As Wendy Davis touts life story in race for governor, key facts blurred
By WAYNE SLATER Senior Political Writer wslater@dallasnews.com Published: 18 January 2014 10:34 PM Updated: 20 January 2014 05:54 PM
FORT WORTH — Wendy Davis has made her personal story of struggle and success a centerpiece of her campaign to become the first Democrat elected governor of Texas in almost a quarter-century.
While her state Senate filibuster last year captured national attention, it is her biography — a divorced teenage mother living in a trailer who earned her way to Harvard and political achievement — that her team is using to attract voters and boost fundraising.
The basic elements of the narrative are true, but the full story of Davis’ life is more complicated, as often happens when public figures aim to define themselves. In the shorthand version that has developed, some facts have been blurred.
Davis was 21, not 19, when she was divorced. She lived only a few months in the family mobile home while separated from her husband before moving into an apartment with her daughter.
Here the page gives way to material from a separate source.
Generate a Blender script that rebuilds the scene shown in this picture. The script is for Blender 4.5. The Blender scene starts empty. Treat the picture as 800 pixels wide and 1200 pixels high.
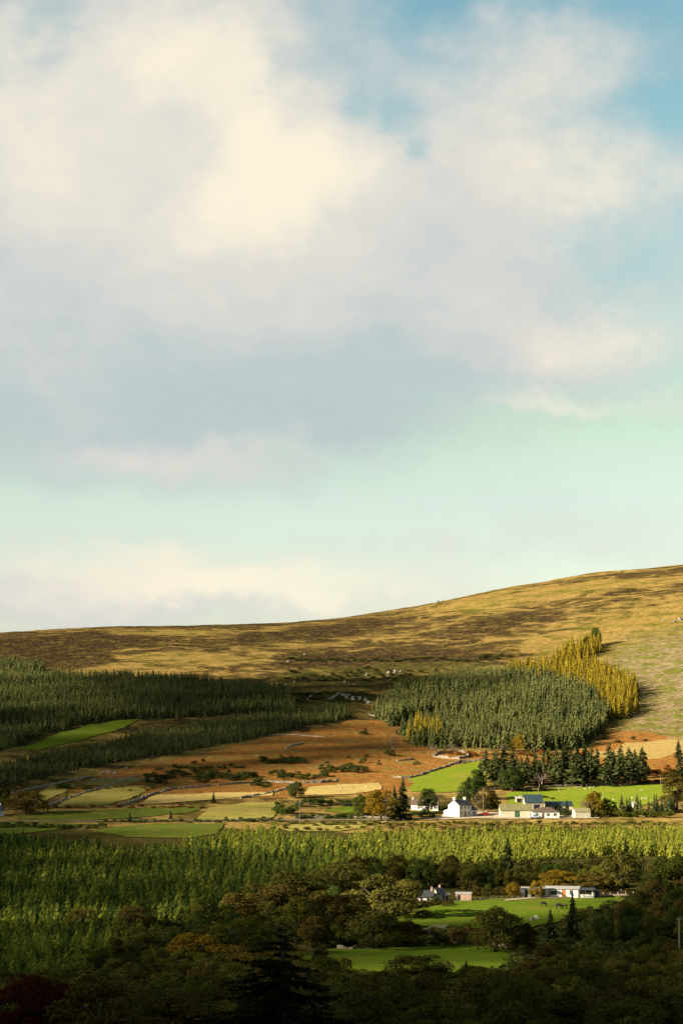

A single mother working two jobs, she met Jeff Davis, a lawyer 13 years older than her, married him and had a second daughter. He paid for her last two years at Texas Christian University and her time at Harvard Law School, and kept their two daughters while she was in Boston. When they divorced in 2005, he was granted parental custody, and the girls stayed with him. Wendy Davis was directed to pay child support.